ひだり

オールド・ジョイのひだりのネタバレレビュー・内容・結末

オールド・ジョイ(2006年製作の映画)
-

このレビューはネタバレを含みます

最高だなこの映画。(マイナスイオンってスクリーンから漏れ出てくるものなの?)

旧友と行くキャンプ。
歳を重ねて身につけた謙遜や、互いの人生を尊重し合うことに隔たりを感じて戸惑ったり。
セリフの無さが伝える二人の空気感。

ゴーストタウンのような寂れた町を抜けたあたりからOLDとJOYという単語が次第に形を帯びてきた。
奔放なカートが子どもらしく見える瞬間がある一方、家族を持つマークはどこか不安を抱えてるように見えもする。
街で友達と再会した煌びやかな夜の話をするカートがjoyと言った(ように聞こえた)けど、マークは苦々しげに相槌を打つ。涙のように落ちる雫の宇宙の空論も彼には響かない。

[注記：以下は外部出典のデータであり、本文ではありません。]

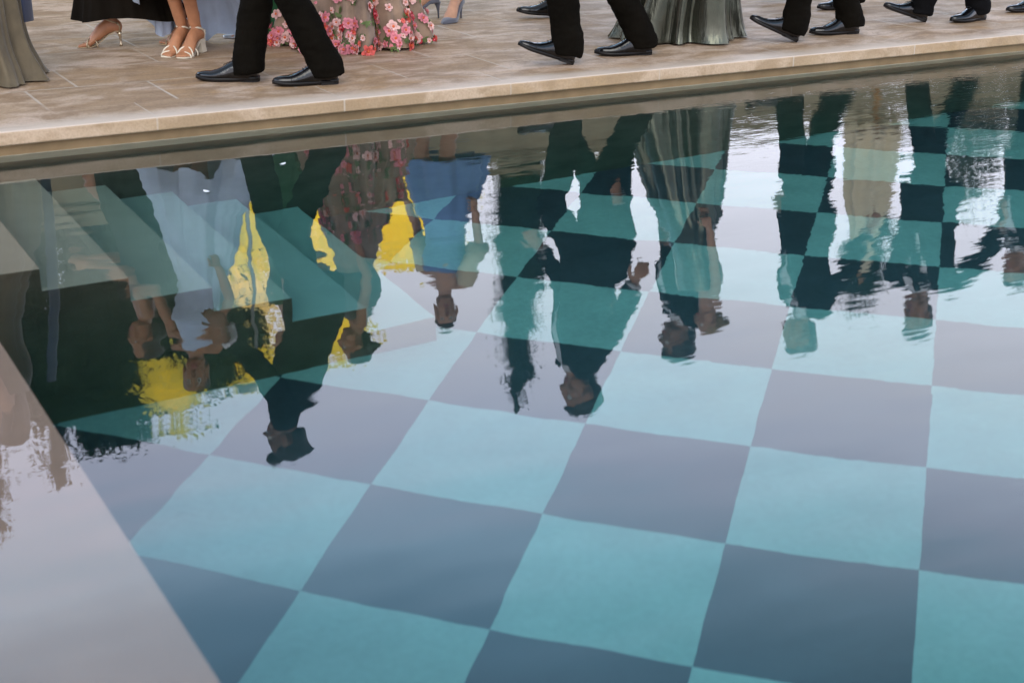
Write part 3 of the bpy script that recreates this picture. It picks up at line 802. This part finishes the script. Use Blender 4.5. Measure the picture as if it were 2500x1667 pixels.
# --- woman in green
J = person('woman in an emerald green gown walking behind the near man', (2.76, 1.72), 165, 1.58,
    [(2.80, 1.64, 165, 0), (2.70, 1.78, 165, 0)], sex='f', hair='brown', hairstyle='long', skin_i=1, footkind='heel', hh=.06)
gown(J, M['green'], [(J['chest']+Z*.09, .13, .115, .0), (J['chest'], .14, .135, .004), (J['waist'], .12, .10, .008), (J['pel']-Z*.05, .17, .14, .02), (A(.0, 0, .5), .19, .18, .05), (A(.0, 0, .2), .21, .21, .07), (A(0, 0, .05), .235, .235, .085)], seed=2)
for i in (0, 1): pump(J, i, .06, M['silver'], J['S'])
# --- woman in the flowered gown
M['tulle'] = cloth('beige_tulle', (.27, .185, .13), .85, .35, 90, .3)
FL = [plain('petal_pink', (.74, .25, .30), .6, 0, .2), plain('petal_coral', (.70, .12, .10), .6, 0, .2), plain('petal_blush', (.80, .50, .46), .6, 0, .1), plain('petal_red', (.55, .03, .05), .6, 0, .2), plain('embroidered_leaf', (.10, .14, .04), .7, 0, .4), plain('petal_heart', (.62, .12, .03), .6)]
def flowers(b, rings):
    rnd = random.Random(5); nr = len(rings); n = len(rings[0])
    zs = np.array([r[:, 2].mean() for r in rings])
    def put(zt, j):
        i = int(np.argmin(abs(zs - zt))); i = min(max(i, 1), nr-2)
        p = rings[i][j]; tz = unit(rings[i-1][j] - rings[i+1][j]); tx = unit(rings[i][(j+1) % n] - rings[i][(j-1) % n]); nn = unit(np.cross(tx, tz))
        c0 = rings[i].mean(0)
        if nn @ (p - c0) < 0: nn = -nn
        return p + nn*.006, tx, tz, nn
    for k in range(1350):
        dens = rnd.random()**2.3
        zt = .02 + dens*.75; j = rnd.randrange(n)
        p, tx, tz, nn = put(zt, j); kind = rnd.random()
        R_ = rnd.choice((.010, .013, .016, .020, .026, .030))*rnd.uniform(.85, 1.15)*(1 if zt < .4 else .7)
        a0 = rnd.random()*6
        if kind < .36 or (zt < .10 and kind < .55):    # leaf sprig
            for q in range(rnd.randint(3, 7)):
                a = a0 + rnd.uniform(-1.6, 1.6); d = tx*math.cos(a) + tz*math.sin(a); s = np.cross(nn, d); L = rnd.uniform(.016, .034)
                b.add([p, p + d*L*.5 + s*.006 + nn*.004, p + d*L + nn*.002, p + d*L*.5 - s*.006 + nn*.004], [(0, 1, 2, 3)], 5)
        else:
            c = rnd.choice((1, 1, 1, 2, 3, 3, 3, 4)); lay = 2 if R_ > .018 else 1
            for ly in range(lay):
                rr = R_*(1 - .42*ly); hgt = .004 + .007*ly; npet = rnd.randint(5, 8)
                for q in range(npet):
                    a = a0 + ly*.5 + TAU*q/npet; d = tx*math.cos(a) + tz*math.sin(a); s = np.cross(nn, d); wd = rr*rnd.uniform(.45, .7); rr_ = rr*rnd.uniform(.8, 1.15)
                    b.add([p + nn*.002, p + d*rr*.45 + s*wd*.7 + nn*hgt, p + d*rr_*.95 + s*wd*.45 + nn*hgt*1.5, p + d*rr_*1.05 + nn*hgt*1.1, p + d*rr_*.95 - s*wd*.45 + nn*hgt*1.5, p + d*rr*.45 - s*wd*.7 + nn*hgt], [(0, 1, 2, 3, 4, 5)], c)
            b.ell(p + nn*.008, (R_*.24,)*3, None, 7, 5, 6 if c != 4 else 1)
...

やっとたどり着いた温泉でのカートの話が抜群に面白かった。
自転車で追い抜いた男性との些細なトラブルにひどく気に病んで、無意識に発した嘆きをレジの女性に聞き留められる。彼女とは夢で会っていて「悲しみは使い古された喜び」と慰められる。(ここでOLD JOY!!)
夜の街にくりだした彼は彼女を探していたんだろうか。

ドライブインの外、妻との電話ではあまり信用できないんだがと言っときながら、席に戻ると信じるよと微笑むマーク。森の湯船でもカートに身を委ねて脱力。
行政が対立し合う街に帰る。ラジオに飛び交う煩わしい単語が実際にひしめいてぶつかってくるような街に。(エンジン切るタイミングからしてマークはちゃんと聴いてるんだろうね) ネオンに光る"BAD DAD"の文字は見間違いか?
2人もまた別々の居場所に帰る。旧友との"使い古された"関係がどうしてかこんなに哀しい。実際はめちゃくちゃ愉しいはずなのにね。これからは帰省するたび「OLD JOYみが深い」と言わせてもらいます。

音楽とワンちゃんも画面に惹きつけてくれる欠かせない要素だった。DVD欲しい。